— BEGIN Information shown —
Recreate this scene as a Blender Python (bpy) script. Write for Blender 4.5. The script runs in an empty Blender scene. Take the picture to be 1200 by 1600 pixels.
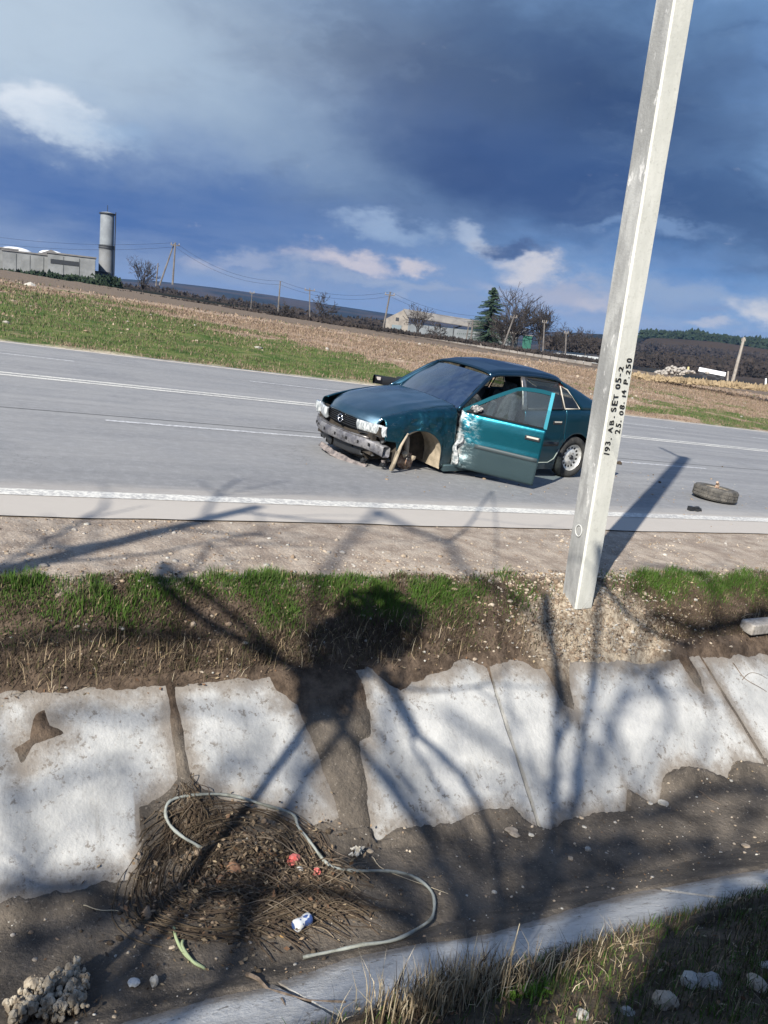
import bpy, math, random
import numpy as np
from mathutils import Matrix, Vector
random.seed(7); RNG = np.random.default_rng(11)
sc = bpy.context.scene
rad = math.radians
# ------------------------------------------------------------------ camera
FPX = 1300.0; ROLL = rad(6.0); PITCH = math.atan(300*math.cos(ROLL)/FPX); EYE = 1.76
fwd = np.array([0, math.cos(PITCH), -math.sin(PITCH)]); up0 = np.array([0, math.sin(PITCH), math.cos(PITCH)]); rt0 = np.array([1., 0, 0])
rt = rt0*math.cos(ROLL)+up0*math.sin(ROLL); up = up0*math.cos(ROLL)-rt0*math.sin(ROLL)
# a photo leaning clockwise = camera rolled counter-clockwise
cam_d = bpy.data.cameras.new('camera'); cam = bpy.data.objects.new('camera', cam_d); sc.collection.objects.link(cam)
cam_d.sensor_fit = 'VERTICAL'; cam_d.sensor_height = 36; cam_d.lens = 36*FPX/1600; cam_d.clip_start = .05; cam_d.clip_end = 12000
Rm = Matrix(((rt[0], up[0], -fwd[0]), (rt[1], up[1], -fwd[1]), (rt[2], up[2], -fwd[2])))
cam.matrix_world = Matrix.Translation((0, 0, EYE)) @ Rm.to_4x4()
sc.camera = cam
sc.view_settings.view_transform = 'Standard'; sc.view_settings.look = 'None'; sc.view_settings.gamma = 1
sc.view_settings.exposure = 0.85; sc.view_settings.use_curve_mapping = False

def ray(px, py):
    dx, dy = px-600, py-800
    u = dx*math.cos(ROLL)+dy*math.sin(ROLL); v = -(-dx*math.sin(ROLL)+dy*math.cos(ROLL))
    return (u*rt0+v*up0+FPX*fwd)/FPX
def azel(px, py):
    r = ray(px, py); return math.atan2(r[0], r[1]), math.atan2(r[2], math.hypot(r[0], r[1]))
# road frame: s along the road (to the right), t across it (away), n up; it falls gently to the right
es = np.array([0.8684715, 0.4932510, -0.0496050]); et = np.array([-0.4925346, 0.8698860, 0.0266090]); en = np.array([0.0562756, 0.0013231, 0.9984144])
LM = Matrix(((es[0], et[0], en[0], 0), (es[1], et[1], en[1], 0), (es[2], et[2], en[2], 0), (0, 0, 0, 1)))
LMn = np.array([es, et, en])
def toL(p): return LMn @ np.array(p, float)
def toW(s, t, n): return Vector(es*s+et*t+en*n)

# ------------------------------------------------------------------ sun
SAZ, SEL = rad(36), rad(34)
sunL = np.array([math.cos(SAZ)*math.cos(SEL), math.sin(SAZ)*math.cos(SEL), -math.sin(SEL)])   # travel direction in the road frame
sunW = es*sunL[0]+et*sunL[1]+en*sunL[2]
sd = bpy.data.lights.new('sun', 'SUN'); sd.energy = 4.6; sd.angle = rad(.55); sd.color = (1, .95, .86)
sun = bpy.data.objects.new('sun', sd); sc.collection.objects.link(sun)
sun.rotation_euler = Vector(sunW).to_track_quat('-Z', 'Y').to_euler()

# ------------------------------------------------------------------ world: sky with clouds, in azimuth / elevation
world = bpy.data.worlds.new('World'); sc.world = world; world.use_nodes = True
nt = world.node_tree; nt.nodes.clear()
class G:
    """small helper that writes node graphs"""
    def __init__(s, nt): s.nt = nt
    def put(s, sock, v):
        if hasattr(v, 'is_linked') or isinstance(v, bpy.types.NodeSocket): s.nt.links.new(v, sock)
        else: sock.default_value = v
    def m(s, op, a, b=None, c=None, clamp=False):
        n = s.nt.nodes.new('ShaderNodeMath'); n.operation = op; n.use_clamp = clamp
        s.put(n.inputs[0], a)
        if b is not None: s.put(n.inputs[1], b)
        if c is not None: s.put(n.inputs[2], c)
        return n.outputs[0]
    def vm(s, op, a, b=None, scale=None):
        n = s.nt.nodes.new('ShaderNodeVectorMath'); n.operation = op; s.put(n.inputs[0], a)
        if b is not None: s.put(n.inputs[1], b)
        if scale is not None: s.put(n.inputs['Scale'], scale)
        return n.outputs[0]
    def mix(s, f, a, b, mode='MIX'):
        n = s.nt.nodes.new('ShaderNodeMix'); n.data_type = 'RGBA'; n.blend_type = mode
        s.put(n.inputs[0], f); s.put(n.inputs[6], a); s.put(n.inputs[7], b); return n.outputs[2]
    def noise(s, vec, scale, detail=4, rough=.55, dim='3D', col=False, dist=0):
        n = s.nt.nodes.new('ShaderNodeTexNoise'); n.noise_dimensions = dim
        if vec is not None: s.put(n.inputs['Vector'], vec)
        n.inputs['Scale'].default_value = scale; n.inputs['Detail'].default_value = detail; n.inputs['Roughness'].default_value = rough; n.inputs['Distortion'].default_value = dist
        return n.outputs['Color' if col else 'Fac']
    def ramp(s, f, stops):
        n = s.nt.nodes.new('ShaderNodeValToRGB'); e = n.color_ramp.elements
        while len(e) < len(stops): e.new(.5)
        for i, (p, c) in enumerate(stops):
            e[i].position = p; e[i].color = (c, c, c, 1) if not hasattr(c, '__len__') else tuple(c)+(1,)
        s.put(n.inputs[0], f); return n.outputs[0]
    def smooth(s, v, a, b, lo=0., hi=1.):
        n = s.nt.nodes.new('ShaderNodeMapRange'); n.interpolation_type = 'SMOOTHSTEP'
        s.put(n.inputs[0], v); n.inputs[1].default_value = a; n.inputs[2].default_value = b; n.inputs[3].default_value = lo; n.inputs[4].default_value = hi
        return n.outputs[0]
    def comb(s, x, y, z):
        n = s.nt.nodes.new('ShaderNodeCombineXYZ'); s.put(n.inputs[0], x); s.put(n.inputs[1], y); s.put(n.inputs[2], z); return n.outputs[0]
    def sep(s, v):
        n = s.nt.nodes.new('ShaderNodeSeparateXYZ'); s.put(n.inputs[0], v); return n.outputs
def lin(r, g, b):
    f = lambda c: (c/255/12.92) if c/255 <= .04045 else ((c/255+.055)/1.055)**2.4
    return (f(r), f(g), f(b), 1)
g = G(nt)
tc = nt.nodes.new('ShaderNodeTexCoord'); D = tc.outputs['Generated']
X, Y, Z = g.sep(D)
AZ = g.m('ARCTAN2', X, Y); EL = g.m('ARCSINE', Z)
sky = nt.nodes.new('ShaderNodeTexSky'); sky.sky_type = 'NISHITA'; sky.sun_disc = False
sky.sun_elevation = SEL; sky.sun_rotation = math.atan2(-sunW[0], -sunW[1]); sky.air_density = 1.2; sky.dust_density = 1.0
SK = g.mix(1.0, sky.outputs[0], (.62, .74, .95, 1), 'MULTIPLY')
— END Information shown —
Exercise prompt: Leave the pictures out and output the rest of the listing exactly.

The solution:
Recreate this scene as a Blender Python (bpy) script. Write for Blender 4.5. The script runs in an empty Blender scene. Take the picture to be 1200 by 1600 pixels.
import bpy, math, random
import numpy as np
from mathutils import Matrix, Vector
random.seed(7); RNG = np.random.default_rng(11)
sc = bpy.context.scene
rad = math.radians
# ------------------------------------------------------------------ camera
FPX = 1300.0; ROLL = rad(6.0); PITCH = math.atan(300*math.cos(ROLL)/FPX); EYE = 1.76
fwd = np.array([0, math.cos(PITCH), -math.sin(PITCH)]); up0 = np.array([0, math.sin(PITCH), math.cos(PITCH)]); rt0 = np.array([1., 0, 0])
rt = rt0*math.cos(ROLL)+up0*math.sin(ROLL); up = up0*math.cos(ROLL)-rt0*math.sin(ROLL)
# a photo leaning clockwise = camera rolled counter-clockwise
cam_d = bpy.data.cameras.new('camera'); cam = bpy.data.objects.new('camera', cam_d); sc.collection.objects.link(cam)
cam_d.sensor_fit = 'VERTICAL'; cam_d.sensor_height = 36; cam_d.lens = 36*FPX/1600; cam_d.clip_start = .05; cam_d.clip_end = 12000
Rm = Matrix(((rt[0], up[0], -fwd[0]), (rt[1], up[1], -fwd[1]), (rt[2], up[2], -fwd[2])))
cam.matrix_world = Matrix.Translation((0, 0, EYE)) @ Rm.to_4x4()
sc.camera = cam
sc.view_settings.view_transform = 'Standard'; sc.view_settings.look = 'None'; sc.view_settings.gamma = 1
sc.view_settings.exposure = 0.85; sc.view_settings.use_curve_mapping = False

def ray(px, py):
    dx, dy = px-600, py-800
    u = dx*math.cos(ROLL)+dy*math.sin(ROLL); v = -(-dx*math.sin(ROLL)+dy*math.cos(ROLL))
    return (u*rt0+v*up0+FPX*fwd)/FPX
def azel(px, py):
    r = ray(px, py); return math.atan2(r[0], r[1]), math.atan2(r[2], math.hypot(r[0], r[1]))
# road frame: s along the road (to the right), t across it (away), n up; it falls gently to the right
es = np.array([0.8684715, 0.4932510, -0.0496050]); et = np.array([-0.4925346, 0.8698860, 0.0266090]); en = np.array([0.0562756, 0.0013231, 0.9984144])
LM = Matrix(((es[0], et[0], en[0], 0), (es[1], et[1], en[1], 0), (es[2], et[2], en[2], 0), (0, 0, 0, 1)))
LMn = np.array([es, et, en])
def toL(p): return LMn @ np.array(p, float)
def toW(s, t, n): return Vector(es*s+et*t+en*n)

# ------------------------------------------------------------------ sun
SAZ, SEL = rad(36), rad(34)
sunL = np.array([math.cos(SAZ)*math.cos(SEL), math.sin(SAZ)*math.cos(SEL), -math.sin(SEL)])   # travel direction in the road frame
sunW = es*sunL[0]+et*sunL[1]+en*sunL[2]
sd = bpy.data.lights.new('sun', 'SUN'); sd.energy = 4.6; sd.angle = rad(.55); sd.color = (1, .95, .86)
sun = bpy.data.objects.new('sun', sd); sc.collection.objects.link(sun)
sun.rotation_euler = Vector(sunW).to_track_quat('-Z', 'Y').to_euler()

# ------------------------------------------------------------------ world: sky with clouds, in azimuth / elevation
world = bpy.data.worlds.new('World'); sc.world = world; world.use_nodes = True
nt = world.node_tree; nt.nodes.clear()
class G:
    """small helper that writes node graphs"""
    def __init__(s, nt): s.nt = nt
    def put(s, sock, v):
        if hasattr(v, 'is_linked') or isinstance(v, bpy.types.NodeSocket): s.nt.links.new(v, sock)
        else: sock.default_value = v
    def m(s, op, a, b=None, c=None, clamp=False):
        n = s.nt.nodes.new('ShaderNodeMath'); n.operation = op; n.use_clamp = clamp
        s.put(n.inputs[0], a)
        if b is not None: s.put(n.inputs[1], b)
        if c is not None: s.put(n.inputs[2], c)
        return n.outputs[0]
    def vm(s, op, a, b=None, scale=None):
        n = s.nt.nodes.new('ShaderNodeVectorMath'); n.operation = op; s.put(n.inputs[0], a)
        if b is not None: s.put(n.inputs[1], b)
        if scale is not None: s.put(n.inputs['Scale'], scale)
        return n.outputs[0]
    def mix(s, f, a, b, mode='MIX'):
        n = s.nt.nodes.new('ShaderNodeMix'); n.data_type = 'RGBA'; n.blend_type = mode
        s.put(n.inputs[0], f); s.put(n.inputs[6], a); s.put(n.inputs[7], b); return n.outputs[2]
    def noise(s, vec, scale, detail=4, rough=.55, dim='3D', col=False, dist=0):
        n = s.nt.nodes.new('ShaderNodeTexNoise'); n.noise_dimensions = dim
        if vec is not None: s.put(n.inputs['Vector'], vec)
        n.inputs['Scale'].default_value = scale; n.inputs['Detail'].default_value = detail; n.inputs['Roughness'].default_value = rough; n.inputs['Distortion'].default_value = dist
        return n.outputs['Color' if col else 'Fac']
    def ramp(s, f, stops):
        n = s.nt.nodes.new('ShaderNodeValToRGB'); e = n.color_ramp.elements
        while len(e) < len(stops): e.new(.5)
        for i, (p, c) in enumerate(stops):
            e[i].position = p; e[i].color = (c, c, c, 1) if not hasattr(c, '__len__') else tuple(c)+(1,)
        s.put(n.inputs[0], f); return n.outputs[0]
    def smooth(s, v, a, b, lo=0., hi=1.):
        n = s.nt.nodes.new('ShaderNodeMapRange'); n.interpolation_type = 'SMOOTHSTEP'
        s.put(n.inputs[0], v); n.inputs[1].default_value = a; n.inputs[2].default_value = b; n.inputs[3].default_value = lo; n.inputs[4].default_value = hi
        return n.outputs[0]
    def comb(s, x, y, z):
        n = s.nt.nodes.new('ShaderNodeCombineXYZ'); s.put(n.inputs[0], x); s.put(n.inputs[1], y); s.put(n.inputs[2], z); return n.outputs[0]
    def sep(s, v):
        n = s.nt.nodes.new('ShaderNodeSeparateXYZ'); s.put(n.inputs[0], v); return n.outputs
def lin(r, g, b):
    f = lambda c: (c/255/12.92) if c/255 <= .04045 else ((c/255+.055)/1.055)**2.4
    return (f(r), f(g), f(b), 1)
g = G(nt)
tc = nt.nodes.new('ShaderNodeTexCoord'); D = tc.outputs['Generated']
X, Y, Z = g.sep(D)
AZ = g.m('ARCTAN2', X, Y); EL = g.m('ARCSINE', Z)
sky = nt.nodes.new('ShaderNodeTexSky'); sky.sky_type = 'NISHITA'; sky.sun_disc = False
sky.sun_elevation = SEL; sky.sun_rotation = math.atan2(-sunW[0], -sunW[1]); sky.air_density = 1.2; sky.dust_density = 1.0
SK = g.mix(1.0, sky.outputs[0], (.62, .74, .95, 1), 'MULTIPLY')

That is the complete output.